Os Stooges tomaram de assalto o Rock norte-americano em 1967, dois anos antes do lançamento do seu lendário e seminal álbum homónimo. Em contra-corrente com a onda flower power da época, o quarteto formado por James Osterberg, Dave Alexander e os irmãos Scott e Ron Asheton ganhou notoriedade pelos seus concertos intensos e performances incendiárias. Muito contribuiu para esse (e)feito a presença em palco do vocalista James Osterberg, anteriormente membro dos Iguanas, banda onde adquiriu o nome que o tornou reconhecido universalmente - Iggy Pop.
O primeiro álbum dos Stooges reflectia, acima de tudo, um mal-estar latente na sociedade americana, principalmente da sua juventude. Temas como 1969 ou No Fun evidenciavam a corrosão interna provocada pela guerra do Vietname e o entorpecimento geral na ressaca de uma década extasiante.
A música era urgente, pesada e visceral. Agressiva mas emotiva. Um grito de revolta e chamada de atenção. Justamente, o disco de estreia de Detroit foi apelidado proto-punk, lançando as sementes para a germinação das bandas rebeldes que se seguiram. Depois deste Punk avant la lettre, nada seria como antes na música popular.
Um ano depois, em 1970, os Stooges provaram não ser uma banda cuja fórmula se esgotou num poderoso e irrepreensível álbum de estreia. O retorno com Fun House é o pináculo da carreira do grupo, um disco genialmente dilacerante, onde a crueza anterior se torna refinada através de uma produção de estúdio certeira, que capta na perfeição o som vívido da banda e que atinge todos os pontos nevrálgicos.
Down on the Street abre o pano com um Blues gingão que se metamorfoseia em Rock duro, delapidado pela guitarra incisiva de Ron Asheton. Tal como o propulsivo 1970, cuja secção rítmica em transe permite à guitarra rasgar seda como uma adaga.
Os gloriosamente caóticos e intensos Loose e T.V. Eye arrastam o ouvinte para um abandono eléctrico, difícil de recuperar e ao qual apetece sempre regressar e dançar até ao esquecimento. Ainda hoje existem dúvidas se Iggy Pop chegou ao fim de T.V. Eye com a laringe inteira...

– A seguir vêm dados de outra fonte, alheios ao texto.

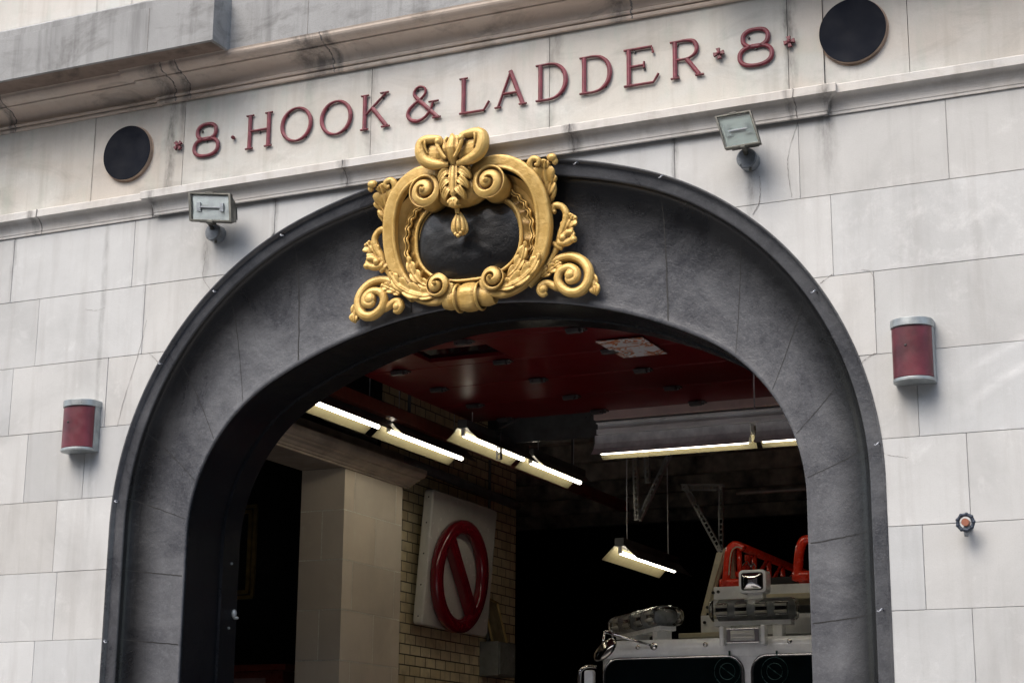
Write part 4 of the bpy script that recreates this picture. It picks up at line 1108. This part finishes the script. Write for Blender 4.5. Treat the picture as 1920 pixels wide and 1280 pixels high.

Dirt é o único momento de relativa calmaria no turbilhão violento de Fun House. Mas igualmente o mais sombrio. Lenta descida por uma espiral sleazy e narcótica, alcança o mesmo nível de pungência e catarse dos restantes temas.
O tema-título coloca na linha da frente o saxofone feérico de Steve Mackay, músico cujos préstimos garantem um travo ainda mais nocturno e urbano a um disco que tresanda a claustrofobia metropolitana. O cunho jazzístico de Fun House é elevado ao extremo na peça que encerra o álbum. L.A. Blues deixa para trás toda a esperança e sorve-nos para um abismo cacofónico e catatónico, em que Rock e Jazz esgrimem argumentos em furioso improviso.
Mais de 50 anos após a edição de Fun House, é impossível não ficar impressionado e esmagado pela sua ferocidade e intensidade. Além de ser a obra-prima dos Stooges, é um dos melhores discos de Rock de todos os tempos. Muitos tentaram imitar a sua magia negra e fulgurante. Nenhum deles conseguiu.